Global Perspectives on Higher Education

- Author
- Altbach,, Philip G.
- Publisher
- Johns Hopkins University Press
- Date Reviewed
- June 24, 2024
- Reviewer
- Joanne Maguire, University of North Carolina - Charlotte
This sprawling volume, which incorporates co-written essays alongside those written by the main author, focuses on several themes in global higher education in the last half century, including massification, systemic inequalities, and the hegemonic role of English. Key areas where higher education has changed significantly include Asia, India, and Latin America; Africa still lags behind in many ways. The book is organized in five major sections: “The Global Context”; “The Implications of Globalization”; “Centers and Peripheries”; “Comparative Perspectives”; and “Teachers and Students.” This review will focus mostly on the final section as most relevant to the readership of this online publication.
The authors aim high in their goal of surveying the landscape of rapidly globalizing higher education over fifty or so years. The first few chapters provide a modicum of historical perspective on higher education and go on to examine the most recent “revolution” in higher education through four interrelated forces: “mass higher education, globalization, the advent of the knowledge society and the importance of research universities in it, and information technology” (16). The author(s) note that these forces have fed the growth of privatization, international rankings, and burdensome systems of assessment, among other developments. The essays in the following sections focus in different and sometimes overlapping ways on those themes, noting that the recent internationalization of universities is a necessary response to increased globalization. Anyone who works in higher education would come away with a better general understanding, if not an in-depth knowledge, of trends in higher education after reading these chapters. Depending on the topic, Altbach and his occasional co-authors provide few citations for their claims; for instance, the chapter on “The Globalization of Rankings” includes just one reference, to an essay by Malcolm Gladwell in The New Yorker. Consequently, this volume will be of limited use for those wishing to pursue their own research in these areas.

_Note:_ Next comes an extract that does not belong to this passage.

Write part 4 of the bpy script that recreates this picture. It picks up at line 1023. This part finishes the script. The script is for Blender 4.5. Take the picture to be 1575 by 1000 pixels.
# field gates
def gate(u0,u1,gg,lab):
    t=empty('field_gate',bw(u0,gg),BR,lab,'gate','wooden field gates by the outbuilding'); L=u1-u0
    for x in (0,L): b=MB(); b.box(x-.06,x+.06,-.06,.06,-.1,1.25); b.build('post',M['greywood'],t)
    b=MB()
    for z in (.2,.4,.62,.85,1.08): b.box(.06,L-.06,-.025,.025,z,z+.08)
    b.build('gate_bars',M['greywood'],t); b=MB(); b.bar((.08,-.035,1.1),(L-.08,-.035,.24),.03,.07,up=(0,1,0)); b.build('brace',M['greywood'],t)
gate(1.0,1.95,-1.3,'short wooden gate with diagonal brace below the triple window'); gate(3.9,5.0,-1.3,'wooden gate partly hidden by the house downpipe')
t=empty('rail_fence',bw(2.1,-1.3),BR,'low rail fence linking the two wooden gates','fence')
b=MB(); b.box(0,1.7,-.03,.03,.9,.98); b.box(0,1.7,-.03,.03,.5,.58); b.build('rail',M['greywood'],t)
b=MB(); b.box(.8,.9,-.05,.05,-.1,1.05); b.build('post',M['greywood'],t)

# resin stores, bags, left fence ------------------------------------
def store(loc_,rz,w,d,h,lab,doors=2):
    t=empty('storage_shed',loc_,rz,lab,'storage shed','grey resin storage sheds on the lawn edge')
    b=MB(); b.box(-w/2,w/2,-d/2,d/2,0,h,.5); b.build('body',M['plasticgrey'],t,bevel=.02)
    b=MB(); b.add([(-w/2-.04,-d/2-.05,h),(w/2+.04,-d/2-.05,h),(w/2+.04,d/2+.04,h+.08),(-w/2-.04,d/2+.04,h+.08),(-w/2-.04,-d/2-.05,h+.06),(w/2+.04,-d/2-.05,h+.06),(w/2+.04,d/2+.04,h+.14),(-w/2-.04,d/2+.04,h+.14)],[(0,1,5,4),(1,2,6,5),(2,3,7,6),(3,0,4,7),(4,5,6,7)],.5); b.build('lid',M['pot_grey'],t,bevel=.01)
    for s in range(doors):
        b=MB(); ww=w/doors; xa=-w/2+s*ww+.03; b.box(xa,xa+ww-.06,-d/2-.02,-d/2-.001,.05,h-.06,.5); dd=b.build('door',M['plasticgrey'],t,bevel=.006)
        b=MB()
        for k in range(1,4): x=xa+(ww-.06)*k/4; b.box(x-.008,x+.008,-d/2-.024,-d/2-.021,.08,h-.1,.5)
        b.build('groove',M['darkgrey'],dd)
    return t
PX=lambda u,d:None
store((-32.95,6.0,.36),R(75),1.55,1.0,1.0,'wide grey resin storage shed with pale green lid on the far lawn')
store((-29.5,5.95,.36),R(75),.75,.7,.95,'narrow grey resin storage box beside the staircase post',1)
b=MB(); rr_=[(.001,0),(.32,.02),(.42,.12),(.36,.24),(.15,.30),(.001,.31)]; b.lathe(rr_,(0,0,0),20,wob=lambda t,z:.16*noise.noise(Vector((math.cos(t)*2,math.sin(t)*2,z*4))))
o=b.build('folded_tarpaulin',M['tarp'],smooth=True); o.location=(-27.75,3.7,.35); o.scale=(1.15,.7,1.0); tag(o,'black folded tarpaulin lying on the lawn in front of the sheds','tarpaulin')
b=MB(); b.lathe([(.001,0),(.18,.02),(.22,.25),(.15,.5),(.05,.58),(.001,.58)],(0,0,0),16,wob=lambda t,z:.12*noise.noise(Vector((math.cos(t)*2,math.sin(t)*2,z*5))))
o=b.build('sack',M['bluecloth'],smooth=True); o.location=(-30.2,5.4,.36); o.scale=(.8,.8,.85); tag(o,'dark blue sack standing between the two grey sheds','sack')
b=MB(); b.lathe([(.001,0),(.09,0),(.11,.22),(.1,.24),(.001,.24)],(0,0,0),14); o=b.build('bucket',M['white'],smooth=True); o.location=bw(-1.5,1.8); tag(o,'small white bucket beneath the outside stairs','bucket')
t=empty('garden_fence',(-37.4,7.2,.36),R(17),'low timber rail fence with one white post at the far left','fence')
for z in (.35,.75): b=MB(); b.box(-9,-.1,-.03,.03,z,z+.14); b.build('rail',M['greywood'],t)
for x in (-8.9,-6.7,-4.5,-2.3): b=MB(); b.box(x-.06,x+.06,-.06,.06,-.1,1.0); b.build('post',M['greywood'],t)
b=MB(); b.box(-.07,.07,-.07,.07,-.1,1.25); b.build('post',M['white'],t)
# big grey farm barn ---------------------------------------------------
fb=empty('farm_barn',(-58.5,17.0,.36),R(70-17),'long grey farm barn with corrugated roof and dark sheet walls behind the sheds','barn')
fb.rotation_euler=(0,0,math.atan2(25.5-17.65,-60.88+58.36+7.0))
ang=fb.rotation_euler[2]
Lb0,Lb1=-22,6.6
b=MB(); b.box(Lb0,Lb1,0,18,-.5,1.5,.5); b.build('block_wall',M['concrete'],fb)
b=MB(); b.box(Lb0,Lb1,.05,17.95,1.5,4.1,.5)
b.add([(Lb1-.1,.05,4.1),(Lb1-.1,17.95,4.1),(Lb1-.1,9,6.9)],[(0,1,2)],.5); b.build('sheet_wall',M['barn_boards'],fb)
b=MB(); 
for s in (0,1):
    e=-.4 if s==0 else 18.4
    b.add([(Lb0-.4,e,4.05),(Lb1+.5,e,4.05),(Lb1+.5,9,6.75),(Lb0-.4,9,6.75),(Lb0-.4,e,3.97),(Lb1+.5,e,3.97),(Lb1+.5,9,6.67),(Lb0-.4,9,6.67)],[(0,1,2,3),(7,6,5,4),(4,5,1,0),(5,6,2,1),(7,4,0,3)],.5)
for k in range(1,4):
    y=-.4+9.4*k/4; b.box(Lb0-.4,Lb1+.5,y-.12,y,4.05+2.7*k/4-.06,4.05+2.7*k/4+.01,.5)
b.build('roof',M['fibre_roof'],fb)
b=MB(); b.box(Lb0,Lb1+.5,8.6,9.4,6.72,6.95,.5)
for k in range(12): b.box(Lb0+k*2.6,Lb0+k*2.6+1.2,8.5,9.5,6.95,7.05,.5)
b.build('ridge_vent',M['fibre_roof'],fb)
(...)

The final section (Chapters Seventeen and Eighteen) is titled “Teachers and Students,” but it is more accurately about the ways academic work is contracted for and compensated as well as reasons for student political activism. Both topics yield slippery data, so both chapters seem more tentative than definitive. It is clear from the data that they do use that disparities in remuneration and opportunity are widespread across academia worldwide. It is also clear that nobody truly understands the driving forces behind student activism except in certain local cases. Neither chapter addresses issues related to curriculum or pedagogy as they focus more on broader institutional and bureaucratic issues. This is perhaps necessary given the broad sweep of this book overall, but it also means that this book will be of less use to readers of this journal than one more focused on actual classrooms and pedagogical continuities and changes around the world. Despite this, readers looking for an overview of the ways globalization has driven the internationalization of higher education will appreciate the broad sweep of this volume.